Meet some of the scariest characters outside of a Marilyn Manson concert at the Sabbath of the Macralles at Vielsalm in the Ardennes. Make your way through the town's winding streets to meet the Macralles - witches and spell-casters with noses like nutcrackers, ferocious glares and toothless mouths. Illuminated by torchlight, they stir cauldrons of tchatcha (a delicious bilberry cream) while gleefully recalling how they have plagued the locals throughout the year. Satan - in the form of the Neur Bo, or black goat - presides. Be very afraid.

21 JULY

Jordan

If you like your festivals to take place against a stunning backdrop then you could do no better than to attend the Jerash Festival of Culture and Arts. This two-week festival is set in the well-preserved city of the Decapolis, a confederation of 10 Roman cities dating from the first century BC. This event stars theatre troupes, ballet and folkdance groups from the Middle East and Europe, as well as exhibiting Jordanian craftwork such as Bedouin carpets, jewellery and ceramics.
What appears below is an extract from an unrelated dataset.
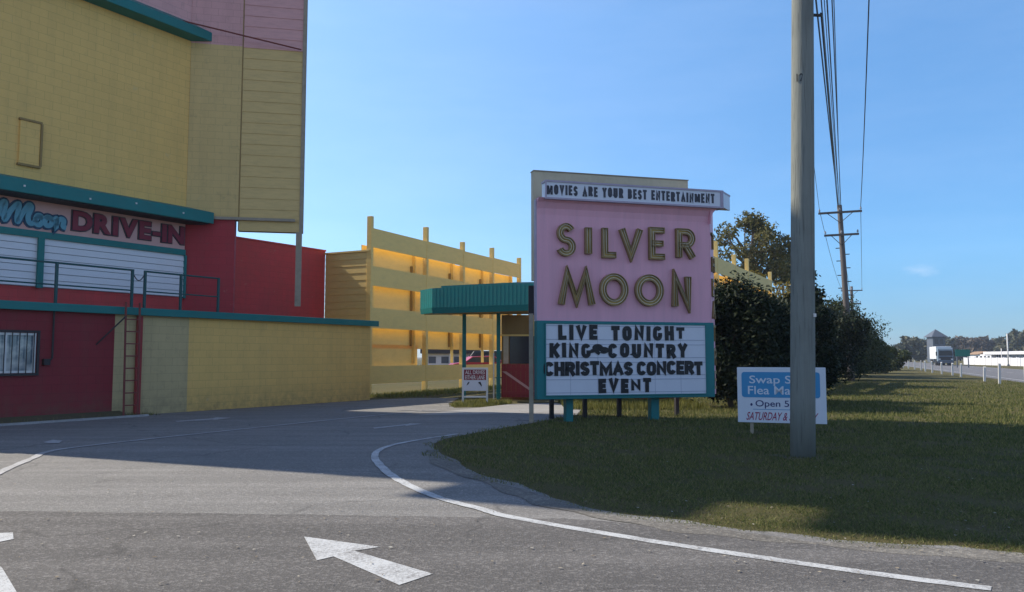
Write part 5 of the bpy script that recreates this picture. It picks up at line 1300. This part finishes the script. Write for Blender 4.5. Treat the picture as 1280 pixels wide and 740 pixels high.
MB().box(B2, vd, vn, a0_ - 1.5, a1_ + .5, -9.5, 1.2, zr_ + .005, zt_2).build('roof_slab', M['white'], f2)
# slim poles across the road
def slim_pole(px_, y_, tpy, r, lab, arm=True):
    g_ = at_depth(px_, y_); h_ = z_at(tpy, y_)
    t = thing('light_pole', (*g_, 0), lab, 'pole', 'slim poles across the highway')
    MB().tube([(*g_, 0), (*g_, h_)], [r, r * .7], 10).build('shaft', M['frame_white'], t, smooth=True)
    MB().tube([(*g_, 0), (*g_, .25)], r * 1.7, 10).build('base', M['steel'], t)
    if arm: MB().tube([(*g_, h_ - .15), (g_[0] - .6, g_[1], h_)], r * .5, 6).build('arm', M['steel'], t)
slim_pole(1258.3, 132.0, 417, .12, 'tall white pole in front of the blue glazed building', False)
slim_pole(1250.3, 140.0, 435.5, .10, 'short grey pole left of the tall white pole', False)

# ================================================================== BEYOND THE LOUVRED FENCE
M['car_white'] = paint('car_white', (0.72, 0.72, 0.72), 0.3, 0.04, 1); M['car_red'] = paint('car_red', (0.42, 0.02, 0.03), 0.3, 0.05, 1); M['car_dark'] = paint('car_dark', (0.03, 0.035, 0.045), 0.3, 0.08, 1)
def parked_car(px_, y_, yaw, mat, lab, van=False):
    g_ = at_depth(px_, y_); ca, sa = math.cos(yaw), math.sin(yaw); dd = (ca, sa); nn = (sa, -ca)
    t = thing('parked_car', (*g_, 0), lab, 'car', 'cars parked beyond the louvred fence')
    prof = [(-2.2, .35), (-2.25, .8), (-1.9, 1.0), (-1.2, 1.08), (-.6, 1.5), (1.0, 1.55), (1.75, 1.1), (2.2, 1.0), (2.25, .35)]
    if van: prof = [(-2.3, .35), (-2.35, 1.0), (-1.9, 1.15), (-1.3, 1.95), (2.3, 1.98), (2.35, .35)]
    MB().plate(g_, dd, nn, prof, -.88, .88).build('body', mat, t, bevel=.05)
    win_ = [(-1.1, 1.1), (-.58, 1.44), (.95, 1.48), (1.55, 1.1)] if not van else [(-1.5, 1.2), (-1.15, 1.8), (2.0, 1.82), (2.0, 1.2)]
    MB().plate(g_, dd, nn, win_, -.892, .892).build('side_windows', M['dark_glass'], t)
    for x_ in (-1.4, 1.4):
        for s in (-1, 1):
            c = Vector((g_[0] + dd[0] * x_ + nn[0] * s * .8, g_[1] + dd[1] * x_ + nn[1] * s * .8, .33))
            w_ = Vector((nn[0], nn[1], 0)) * .11
            wh_ = MB().tube([c - w_, c + w_], .33, 16).build('wheel', M['tyre'], t)
            MB().tube([c + w_ * s * .9, c + w_ * s * 1.05], .19, 12).build('rim', M['steel'], wh_)
parked_car(598, 58, .25, M['car_red'], 'red parked car seen through the fence gap beside the teal post')
parked_car(611, 66, .15, M['car_dark'], 'dark parked car glimpsed through the fence gap right of the red car', True)
parked_car(588, 70, .1, M['car_white'], 'white parked van glimpsed through the fence gap left of the red car', True)
mp_ = at_depth(530, 66); 
mh = thing('mobile_home', (*mp_, 0), 'white trailer home with dark roof seen through the lower fence gap', 'trailer home')
MB().cube(mp_[0], mp_[0] + 4.4, mp_[1], mp_[1] + 3, .35, 1.75).build('wall', M['car_white'], mh)
MB().cube(mp_[0] - .25, mp_[0] + 4.65, mp_[1] - .4, mp_[1] + 3.3, 1.755, 2.25).build('roof', M['car_dark'], mh)
for k in range(4):
    MB().cube(mp_[0] + .4 + k * 1.05, mp_[0] + 1.0 + k * 1.05, mp_[1] - .03, mp_[1], .95, 1.5).build('window', M['steel'], mh)
for k in range(3):
    MB().cube(mp_[0] + .1 + k * 2.05, mp_[0] + .2 + k * 2.05, mp_[1] - .35, mp_[1] - .25, 0, 1.754).build('porch_post', M['car_white'], mh)

# ------------------------------------------------------------------ haze
def haze_mat():
    m = bpy.data.materials.new('haze_air'); m.use_nodes = True; t = m.node_tree
    t.nodes.remove(t.nodes['Principled BSDF'])
    v = t.nodes.new('ShaderNodeVolumePrincipled'); v.inputs['Color'].default_value = (0.80, 0.88, 1.0, 1); v.inputs['Density'].default_value = 0.0004; v.inputs['Anisotropy'].default_value = 0.3
    t.links.new(v.outputs[0], t.nodes['Material Output'].inputs['Volume']); return m
hz_ = MB().cube(-3001, 3001, -61, 1500, -1.0, 24.0).build('haze', haze_mat()); hz_['kind'] = 'stuff'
Sound and light shows take place every day except Friday. The Original Shakespeare Company will be performing A Midsummer Night's Dream in their usual hectic seat-of-the-pants fashion, without any director, rehearsals or even script. This, apparently, was how Shakespeare himself created his plays.

24-25 JULY

England

The family festival at Richborough Roman Fort in Kent rewrites history as the invaders are routed by a terrifying army of puppets made of vegetables, led by the mighty Boudicca. Young volunteer legionnaires can practise drilling in formation, take part in a Roman wedding and try their hand at a spot of mosaic-making. Witness wild Celts and first-century Roman troops in the flesh, eat Roman delicacies and enjoy period crafts at this event, which is organised by English Heritage. Fulfil all those Asterix fantasies you've harboured for so long.